İbn Sakka, Yusuf Hemedani'nin zamanında yaşayan bir alimdi. Dili güçlü, ilmi güzeldi. Ancak şöhret tutkulu ve kibir sahibiydi. Bir gün büyük Allah dostu Yusuf Hemedani'ye; sana öyle bir soru soracağım ki bilemeyeceksin demişti. Yusuf Hemedani ise ona; soracağın soru şu der ve sorusunu sormadan cevaplar. Sonra şöyle devam eder: Sende küfrün ateşini görüyorum.
Zamanının idarecileri İbn Sakka'ya itibar ederler. Hatta onu Bizans'a elçi olarak da gönderirler. Orada Hıristiyan alimleriyle münazara eder ve İslam'ı savunarak tümünü mat eder.
Orada kaldığı sürece Hıristiyanlar ona çok itibar ederler. Bir gün Hıristiyan Kralı'nın kızını görür ve ona âşık olur. Kızla evlenmek ister. Kızımı almak istiyorsan Hıristiyan ol der. O da bunu kabul eder. Ve bir kadın uğruna Hıristiyan olduğunu söyler. Bir zamanlar ilim sahibi olan ve Kur'an'ı ezbere bilen İbn Sakka kadın tutkusu ve Hıristiyan muhabbetiyle dininden olur.

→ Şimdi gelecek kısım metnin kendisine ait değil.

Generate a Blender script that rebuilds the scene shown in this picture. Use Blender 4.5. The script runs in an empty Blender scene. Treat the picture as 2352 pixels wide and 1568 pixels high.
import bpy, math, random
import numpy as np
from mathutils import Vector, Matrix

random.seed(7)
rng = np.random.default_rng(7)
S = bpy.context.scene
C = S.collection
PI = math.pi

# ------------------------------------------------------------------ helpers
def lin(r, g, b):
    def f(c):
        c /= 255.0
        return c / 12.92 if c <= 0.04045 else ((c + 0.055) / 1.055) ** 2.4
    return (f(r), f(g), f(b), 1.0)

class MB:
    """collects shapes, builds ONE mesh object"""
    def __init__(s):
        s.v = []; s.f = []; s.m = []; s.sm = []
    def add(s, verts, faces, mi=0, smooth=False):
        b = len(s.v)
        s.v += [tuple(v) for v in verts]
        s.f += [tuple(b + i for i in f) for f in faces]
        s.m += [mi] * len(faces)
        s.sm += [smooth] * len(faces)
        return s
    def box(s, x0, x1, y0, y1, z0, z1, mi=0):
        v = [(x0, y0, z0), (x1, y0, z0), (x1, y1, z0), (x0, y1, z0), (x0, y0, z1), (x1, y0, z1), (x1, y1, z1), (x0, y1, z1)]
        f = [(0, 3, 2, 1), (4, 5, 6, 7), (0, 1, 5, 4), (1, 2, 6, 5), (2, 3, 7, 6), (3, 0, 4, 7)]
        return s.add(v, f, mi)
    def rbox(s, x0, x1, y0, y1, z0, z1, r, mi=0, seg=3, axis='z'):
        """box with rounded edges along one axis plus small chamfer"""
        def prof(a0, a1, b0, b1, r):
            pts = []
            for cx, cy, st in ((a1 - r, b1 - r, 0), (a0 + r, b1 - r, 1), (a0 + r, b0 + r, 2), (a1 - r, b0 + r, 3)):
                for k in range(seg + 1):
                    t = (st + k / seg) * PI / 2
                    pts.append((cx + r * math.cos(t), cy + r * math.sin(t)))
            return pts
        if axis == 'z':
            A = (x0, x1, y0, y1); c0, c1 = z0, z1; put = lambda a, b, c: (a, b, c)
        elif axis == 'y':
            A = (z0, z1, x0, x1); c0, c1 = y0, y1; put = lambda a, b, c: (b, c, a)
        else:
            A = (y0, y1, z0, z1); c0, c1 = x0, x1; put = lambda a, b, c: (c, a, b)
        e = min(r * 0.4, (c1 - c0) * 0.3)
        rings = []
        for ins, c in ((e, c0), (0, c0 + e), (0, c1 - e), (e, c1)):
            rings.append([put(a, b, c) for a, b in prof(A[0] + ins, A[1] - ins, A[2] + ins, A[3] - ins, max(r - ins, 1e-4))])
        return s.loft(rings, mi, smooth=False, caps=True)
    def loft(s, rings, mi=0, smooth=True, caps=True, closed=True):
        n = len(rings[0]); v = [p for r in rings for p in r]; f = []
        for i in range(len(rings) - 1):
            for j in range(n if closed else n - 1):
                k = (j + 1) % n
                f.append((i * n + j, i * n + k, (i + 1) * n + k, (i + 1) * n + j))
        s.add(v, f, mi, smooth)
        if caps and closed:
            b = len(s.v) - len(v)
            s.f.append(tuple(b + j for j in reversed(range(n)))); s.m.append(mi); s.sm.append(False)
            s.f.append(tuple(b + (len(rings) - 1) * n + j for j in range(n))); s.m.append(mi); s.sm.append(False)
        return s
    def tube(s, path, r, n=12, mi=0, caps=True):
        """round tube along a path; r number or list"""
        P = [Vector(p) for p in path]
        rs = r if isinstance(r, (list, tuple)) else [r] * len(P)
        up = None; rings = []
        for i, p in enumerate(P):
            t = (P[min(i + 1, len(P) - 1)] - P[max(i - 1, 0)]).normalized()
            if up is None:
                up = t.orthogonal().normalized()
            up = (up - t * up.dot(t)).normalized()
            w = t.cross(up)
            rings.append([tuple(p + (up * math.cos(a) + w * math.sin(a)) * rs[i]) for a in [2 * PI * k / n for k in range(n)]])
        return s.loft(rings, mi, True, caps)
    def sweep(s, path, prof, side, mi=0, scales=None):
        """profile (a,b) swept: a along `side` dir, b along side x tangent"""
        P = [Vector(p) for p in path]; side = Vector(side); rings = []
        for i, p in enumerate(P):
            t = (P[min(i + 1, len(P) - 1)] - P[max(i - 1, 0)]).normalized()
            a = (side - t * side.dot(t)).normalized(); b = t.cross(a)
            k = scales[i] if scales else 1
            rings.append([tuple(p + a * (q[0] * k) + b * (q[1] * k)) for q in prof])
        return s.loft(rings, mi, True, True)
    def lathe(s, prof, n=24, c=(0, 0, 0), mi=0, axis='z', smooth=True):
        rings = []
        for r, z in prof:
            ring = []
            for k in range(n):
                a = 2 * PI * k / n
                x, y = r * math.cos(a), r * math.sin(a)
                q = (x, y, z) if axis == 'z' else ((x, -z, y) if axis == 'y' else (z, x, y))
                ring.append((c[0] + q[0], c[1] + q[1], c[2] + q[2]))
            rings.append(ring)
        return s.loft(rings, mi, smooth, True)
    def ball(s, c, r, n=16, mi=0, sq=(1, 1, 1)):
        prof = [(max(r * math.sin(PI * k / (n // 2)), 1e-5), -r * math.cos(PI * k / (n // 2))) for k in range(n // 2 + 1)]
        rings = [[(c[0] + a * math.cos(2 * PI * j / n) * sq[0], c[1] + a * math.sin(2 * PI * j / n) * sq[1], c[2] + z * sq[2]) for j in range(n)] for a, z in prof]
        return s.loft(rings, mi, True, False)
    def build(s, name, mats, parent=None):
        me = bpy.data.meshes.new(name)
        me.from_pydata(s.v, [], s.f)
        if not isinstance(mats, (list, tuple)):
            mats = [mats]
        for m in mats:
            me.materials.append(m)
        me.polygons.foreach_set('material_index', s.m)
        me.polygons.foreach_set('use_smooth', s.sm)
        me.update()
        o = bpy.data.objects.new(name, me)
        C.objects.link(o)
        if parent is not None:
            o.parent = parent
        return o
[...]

Bir gün hastalanıp ölüm yatağına uzanır. Yanındaki biri sorar. Sen bir zamanlar Kur'an'ı ezberlemiştin. Şimdi ezberinde olan bir ayet var mı? İbn Sakka göz yaşlarını saklayarak şöyle der; Kur'an'dan aklımda kalan tek ayet şudur: "Zaman gelecek kafirler; 'Keşke Müslüman olsaydık' diye arzulayacaklar. Şimdi onları bırak, yesinler, eğlensinler. Boş ümitleri onları oyalayadursun. Akıbetlerinin ne olacağını yakında öğrenecekler." (Hicr, 2,3) Aklımda kalan tek ayet budur işte. İbn Sakka yüzünü utançla saklayarak can verdi.